Thousands more young children will head to preschool this fall after Minnesota leaders dedicated an additional $50 million to programs that ensure kids enter kindergarten ready to learn.

DFL Gov. Mark Dayton said the increased funding will allow 6,160 children to attend pre-K programs for free this fall and bring the number of early learners in such programs to 22,500 this year. But the governor and school officials, who gathered Friday to announce the expansion of various early learning programs, said the new funding doesn't go far enough to meet the demand.

"There should be more investment in our early childhood programs," Robbinsdale Area Schools Superintendent Carlton Jenkins said, as those efforts help reduce the drop-out rate. "This is a big move, but it's not big enough."

Dayton has pushed for universal pre-K and spent $257 million on early learning efforts over the past six years. This year he proposed spending an additional $175 million on such programs.

Legislators agreed to $50 million in new one-time funding over the next two years.

The governor's proposal was "a challenge and a stretch," said Rep. Jenifer Loon, who chairs the House Education Finance Committee.

There are children who would be ready for kindergarten without the state's intervention, said Loon, R-Eden Prairie, and she would prefer to focus on those who need assistance, like kids who qualify for free or reduced lunch.

"If we have a system of universal pre-K that is not adequately targeted … it takes resources away from the K-12 system," she said.

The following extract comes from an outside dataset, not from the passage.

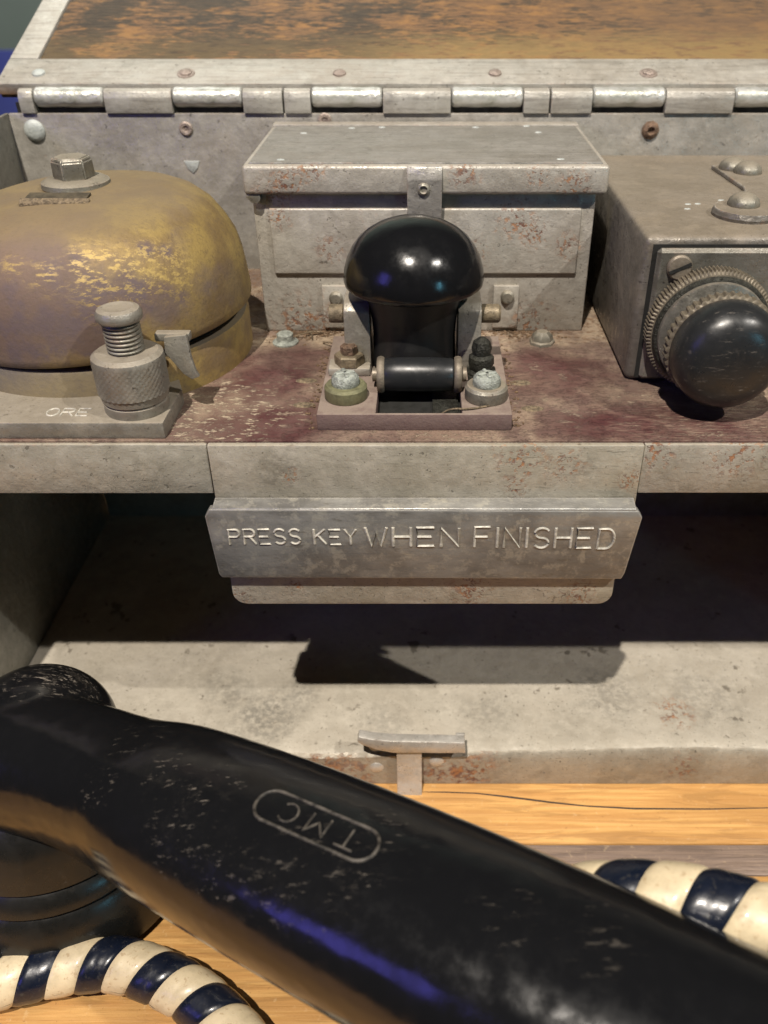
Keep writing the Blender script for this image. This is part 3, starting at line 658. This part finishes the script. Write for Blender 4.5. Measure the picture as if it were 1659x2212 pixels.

The $50 million allocated by the Legislature includes more money for scholarships in addition to Dayton's voluntary pre-K program, Loon said. The scholarships allow parents more flexibility in where their child gets early learning services.

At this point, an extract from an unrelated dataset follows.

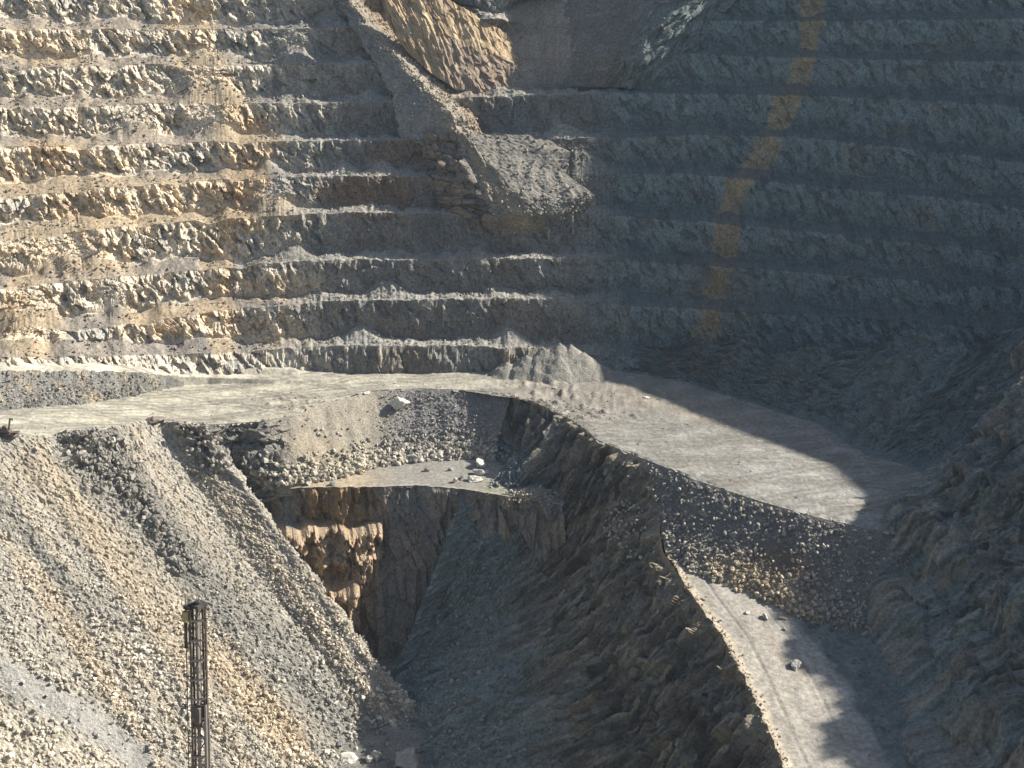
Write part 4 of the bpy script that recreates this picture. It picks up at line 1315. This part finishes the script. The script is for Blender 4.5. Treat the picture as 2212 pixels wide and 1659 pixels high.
CREAM = np.array([.66, .62, .52])
GB = np.array([.40, .385, .345])
DB = np.array([.22, .215, .205])
BL = [
    ("huge cream boulder perched high on the rubble slope above the middle bench", Gr, 867, 876, 38, CREAM, 201, (1, .75, .8)),
    ("pale flat slab lying on the road just left of the huge cream boulder", Gf, 794, 846, 16, CREAM * .9, 202, (1, .7, .35)),
    ("largest pale boulder at the back of the cluster on the middle bench", Gb, 1037, 1005, 29, GB * 1.25, 203, (1, .8, .75)),
    ("dark-fronted boulder in the middle of the cluster on the middle bench", Gb, 1031, 1020, 28, GB * 1.0, 204, (1, .8, .72)),
    ("flat-topped white block at the front of the boulder cluster on the bench", Gb, 1022, 1036, 27, CREAM * .95, 234, (1, .75, .6)),
    ("low dark slab at the left of the boulder cluster on the bench", Gb, 998, 1032, 20, DB, 235, (1, .7, .4)),
    ("small pale block at the far left tip of the boulder cluster", Gb, 984, 1038, 10, CREAM * .9, 236, (1, .8, .9)),
    ("small grey block at the right side of the boulder cluster", Gb, 1048, 1019, 14, GB * 1.1, 237, (1, .8, .8)),
    ("small white boulder alone on the right tip of the middle bench", Gb, 1075, 1041, 13, CREAM * 1.1, 205, (1, .8, .6)),
    ("small pale stone on the bench edge right of the white boulder", Gb, 1098, 1047, 8, CREAM * .85, 206, (1, .8, .8)),
    ("lone small boulder left of centre on the open middle bench", Gb, 921, 1014, 12, GB * 1.05, 207, (1, .8, .8)),
    ("small dark-sided stone on the bench between the lone boulder and the cluster", Gb, 976, 1014, 11, GB * .9, 208, (1, .8, .75)),
    ("dark boulder at the far left end of the middle bench", Gb, 719, 1044, 18, DB, 209, (1, .8, .65)),
    ("brown block at the rubble foot near the left end of the bench", Gr, 779, 1022, 19, TAN * .7, 210, (1, .8, .7)),
    ("big pale block with a dark front at the middle of the rubble foot", Gr, 896, 990, 23, GB * 1.1, 211, (1, .8, .8)),
    ("rounded pale block touching the right side of the dark-fronted block", Gr, 914, 992, 14, CREAM * .8, 212, (1, .85, .9)),
    ("bright cream slab uppermost in the row of blocks at the rubble foot", Gr, 951, 977, 20, CREAM, 213, (1, .7, .6)),
    ("pale wedge block left of the cream slab at the rubble foot", Gr, 934, 986, 15, CREAM * .85, 214, (1, .8, .9)),
    ("pale block right of the cream slab in the rubble foot", Gr, 979, 981, 12, CREAM * .8, 215, (1, .8, .8)),
    ("upright grey block at the right end of the rubble foot beside the shadow", Gr, 1016, 989, 14, GB * 1.15, 216, (.8, .8, 1.0)),
    ("white boulder among the small dumps at the back of the pit floor", Gf, 1196, 836, 10, CREAM * 1.15, 217, (1, .8, .7)),
    ("white boulder on the open pit floor nearest the big shadow", Gf, 1395, 856, 12, CREAM * 1.15, 218, (1, .8, .5)),
    ("largest boulder on the haul ramp, alone between the wheel ruts", Gm, 1716, 1438, 23, GB * 1.1, 219, (1, .8, .6)),
    ("pale boulder on the upper ramp just below the boulder slope", Gm, 1651, 1331, 17, CREAM * .8, 220, (1, .8, .6)),
    ("low tan boulder on the ramp beside the shaded rubble", Gm, 1689, 1333, 17, TAN, 221, (1, .8, .5)),
    ("small cream stone on the upper ramp left of the pale boulder", Gm, 1616, 1321, 11, CREAM * .9, 222, (1, .8, .6)),
    ("small pale stone on the ramp below the low tan boulder", Gm, 1692, 1357, 10, CREAM * .8, 223, (1, .8, .7)),
    ("round cream boulder at the top left corner of the ramp", Gm, 1520, 1292, 10, CREAM, 224, (1, .9, .9)),
    ("big cream slab at the bottom of the sunlit scree", Gl, 745, 1640, 40, CREAM, 225, (1, .8, .6)),
    ("dark block just above the big cream slab at the scree foot", Gl, 736, 1604, 18, DB, 226, (1, .8, .7)),
    ("upright pale block on the right edge of the scree foot", Gl, 772, 1622, 14, CREAM * .9, 227, (.7, .7, 1.0)),
    ("grey boulder on the dark pit floor just right of the scree foot", Gp, 815, 1636, 20, GB, 228, (1, .8, .7)),
    ("small white-topped block between the scree foot and the dark pit floor", Gp, 799, 1646, 13, CREAM * .9, 229, (1, .8, .8)),
    ("large shaded grey boulder at the bottom of the lower pit", Gp, 881, 1650, 42, GB * .9, 230, (1, .8, .8)),
    ("cream boulder on the broken rim where the left scree meets the road", Gl, 78, 968, 14, CREAM * .85, 231, (1, .8, .7)),
    ("white rock on the rim beside the dark broken blocks", Gl, 243, 952, 11, CREAM, 232, (1, .8, .8)),
    ("brown hump of rock on the road edge above the dark outcrop", Gf, 333, 908, 42, np.array([.20, .17, .14]), 233, (1, .6, .35)),
]
for i, (lab, Gx, u, v, w, c, sd, sq) in enumerate(BL):
    boulder(lab, Gx, u, v, w, c, sd, sq, yaw=i * .9)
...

Across the state, 223 school districts and charter schools applied for the new pre-K funding this summer and 59 received it, according to the governor's office. Another 74 districts and charters will continue to get funding the state first allocated to them in 2016.

The programs help young children develop social-emotional, early literacy and language skills, said Superintendent Christine Osorio, who leads the district that includes North St. Paul, Maplewood and Oakdale. They also familiarize kids with a school environment so they are not wasting time acclimating in kindergarten, she said.

Osorio's district received enough of the new one-time funding to pay for an additional 144 children to participate in pre-K programming. The state received applications for an additional 9,094 pre-K students that it did not have funding to cover.

"There is great disappointment to me that at a time when we had a $1.65 billion budget surplus, many legislators didn't want to fund expansion of pre-K at all … and then finally reluctantly agreed to this partial funding increase," Dayton said.

If all 4-year-olds attend universal pre-K programs, it could have a disastrous side effect on the private market for day care and early childhood education, Sen. Carla Nelson, R-Rochester, said.

"It destroys the marketplace and drives up the cost for the kids up to age four dramatically," said Nelson, the E-12 Finance Committee chairwoman. "It's a much more complex issue than what it looks like."

While Dayton does not have enough legislative support to meet his universal pre-K goal, Minneapolis and St. Paul are studying a local option.

Gretchen Musicant, Minneapolis' health commissioner, spoke to City Council members this week on the possibility of a universal program across the Twin Cities and funding challenges.

Minneapolis is waiting to get more details from St. Paul and from a Legislative Auditor's report that could identify early learning program gaps or duplicative funding efforts, Musicant said. She expects city leaders will dive deeper into the idea in 2018.